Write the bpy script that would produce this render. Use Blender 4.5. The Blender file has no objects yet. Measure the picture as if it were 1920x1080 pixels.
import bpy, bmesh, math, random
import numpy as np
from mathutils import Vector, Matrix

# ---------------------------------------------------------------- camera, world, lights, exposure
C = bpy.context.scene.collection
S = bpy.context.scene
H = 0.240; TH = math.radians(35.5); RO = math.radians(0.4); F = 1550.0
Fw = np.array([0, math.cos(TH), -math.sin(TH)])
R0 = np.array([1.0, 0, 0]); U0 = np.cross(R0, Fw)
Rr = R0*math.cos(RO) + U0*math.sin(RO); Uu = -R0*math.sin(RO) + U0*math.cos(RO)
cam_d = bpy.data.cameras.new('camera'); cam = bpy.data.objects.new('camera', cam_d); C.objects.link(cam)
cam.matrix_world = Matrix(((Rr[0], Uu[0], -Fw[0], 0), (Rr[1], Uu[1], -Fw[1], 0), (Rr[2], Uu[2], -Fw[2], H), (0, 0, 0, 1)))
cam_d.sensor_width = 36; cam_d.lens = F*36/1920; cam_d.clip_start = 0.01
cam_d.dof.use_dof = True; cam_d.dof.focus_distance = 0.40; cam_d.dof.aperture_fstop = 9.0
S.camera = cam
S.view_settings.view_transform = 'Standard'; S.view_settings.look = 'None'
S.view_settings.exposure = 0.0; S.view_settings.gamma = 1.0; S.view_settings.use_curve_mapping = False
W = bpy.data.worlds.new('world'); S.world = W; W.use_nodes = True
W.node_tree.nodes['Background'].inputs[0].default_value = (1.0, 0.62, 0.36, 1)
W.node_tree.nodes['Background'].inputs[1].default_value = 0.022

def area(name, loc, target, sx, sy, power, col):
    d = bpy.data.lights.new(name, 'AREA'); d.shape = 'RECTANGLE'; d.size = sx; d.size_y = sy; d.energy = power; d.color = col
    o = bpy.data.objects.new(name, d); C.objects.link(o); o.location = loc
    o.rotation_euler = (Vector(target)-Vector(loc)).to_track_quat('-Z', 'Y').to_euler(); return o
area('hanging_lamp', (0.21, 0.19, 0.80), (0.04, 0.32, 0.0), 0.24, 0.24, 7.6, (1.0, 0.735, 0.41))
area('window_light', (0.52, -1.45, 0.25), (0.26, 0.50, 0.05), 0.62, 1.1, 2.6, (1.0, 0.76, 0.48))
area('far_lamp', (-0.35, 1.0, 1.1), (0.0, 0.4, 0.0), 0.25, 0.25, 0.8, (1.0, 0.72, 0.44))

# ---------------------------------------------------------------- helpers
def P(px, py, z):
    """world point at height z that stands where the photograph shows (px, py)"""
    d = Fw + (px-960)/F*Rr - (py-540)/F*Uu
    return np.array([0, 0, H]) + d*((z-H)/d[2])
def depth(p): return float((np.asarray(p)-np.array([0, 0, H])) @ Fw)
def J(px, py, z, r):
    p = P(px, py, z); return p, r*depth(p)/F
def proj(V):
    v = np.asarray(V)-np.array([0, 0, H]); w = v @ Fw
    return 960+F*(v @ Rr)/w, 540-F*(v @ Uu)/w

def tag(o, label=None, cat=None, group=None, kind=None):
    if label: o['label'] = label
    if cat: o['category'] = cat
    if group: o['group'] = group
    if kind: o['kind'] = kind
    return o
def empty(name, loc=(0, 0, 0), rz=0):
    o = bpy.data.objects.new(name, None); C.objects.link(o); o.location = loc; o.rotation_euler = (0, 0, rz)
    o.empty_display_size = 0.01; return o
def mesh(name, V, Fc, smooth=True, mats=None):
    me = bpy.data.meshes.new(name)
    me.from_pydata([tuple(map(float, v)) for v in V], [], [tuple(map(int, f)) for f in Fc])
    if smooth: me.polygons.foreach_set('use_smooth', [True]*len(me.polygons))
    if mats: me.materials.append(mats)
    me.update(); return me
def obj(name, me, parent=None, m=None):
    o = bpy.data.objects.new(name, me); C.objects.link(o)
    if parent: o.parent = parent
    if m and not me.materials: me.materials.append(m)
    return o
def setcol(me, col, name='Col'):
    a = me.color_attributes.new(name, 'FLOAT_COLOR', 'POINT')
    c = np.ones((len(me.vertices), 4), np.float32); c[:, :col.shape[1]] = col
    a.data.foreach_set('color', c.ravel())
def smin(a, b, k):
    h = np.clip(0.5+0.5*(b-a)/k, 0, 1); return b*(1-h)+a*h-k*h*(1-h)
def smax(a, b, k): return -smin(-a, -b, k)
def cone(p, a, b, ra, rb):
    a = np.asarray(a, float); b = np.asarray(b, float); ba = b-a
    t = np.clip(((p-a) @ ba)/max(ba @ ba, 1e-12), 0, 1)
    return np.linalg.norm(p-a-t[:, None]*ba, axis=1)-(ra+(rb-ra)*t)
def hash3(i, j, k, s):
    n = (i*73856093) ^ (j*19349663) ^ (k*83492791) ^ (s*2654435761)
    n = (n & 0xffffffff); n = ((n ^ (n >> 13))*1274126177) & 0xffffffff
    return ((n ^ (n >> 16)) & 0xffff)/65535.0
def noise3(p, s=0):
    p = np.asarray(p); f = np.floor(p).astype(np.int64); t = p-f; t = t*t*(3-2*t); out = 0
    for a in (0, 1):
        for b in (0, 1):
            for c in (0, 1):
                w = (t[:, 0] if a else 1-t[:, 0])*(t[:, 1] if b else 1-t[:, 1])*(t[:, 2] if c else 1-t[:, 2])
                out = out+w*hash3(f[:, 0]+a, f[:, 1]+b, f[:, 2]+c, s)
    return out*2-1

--

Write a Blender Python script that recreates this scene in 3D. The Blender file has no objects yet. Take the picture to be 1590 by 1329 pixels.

--

* [What needs to be done]: Extract the lines from the line with "Write the bpy" through the line with "from mathutils import Vector, Matrix". Keep both of those lines, copy everything exactly, and add nothing.

* [Output of the task]:
Write the bpy script that would produce this render. Use Blender 4.5. The Blender file has no objects yet. Measure the picture as if it were 1920x1080 pixels.
import bpy, bmesh, math, random
import numpy as np
from mathutils import Vector, Matrix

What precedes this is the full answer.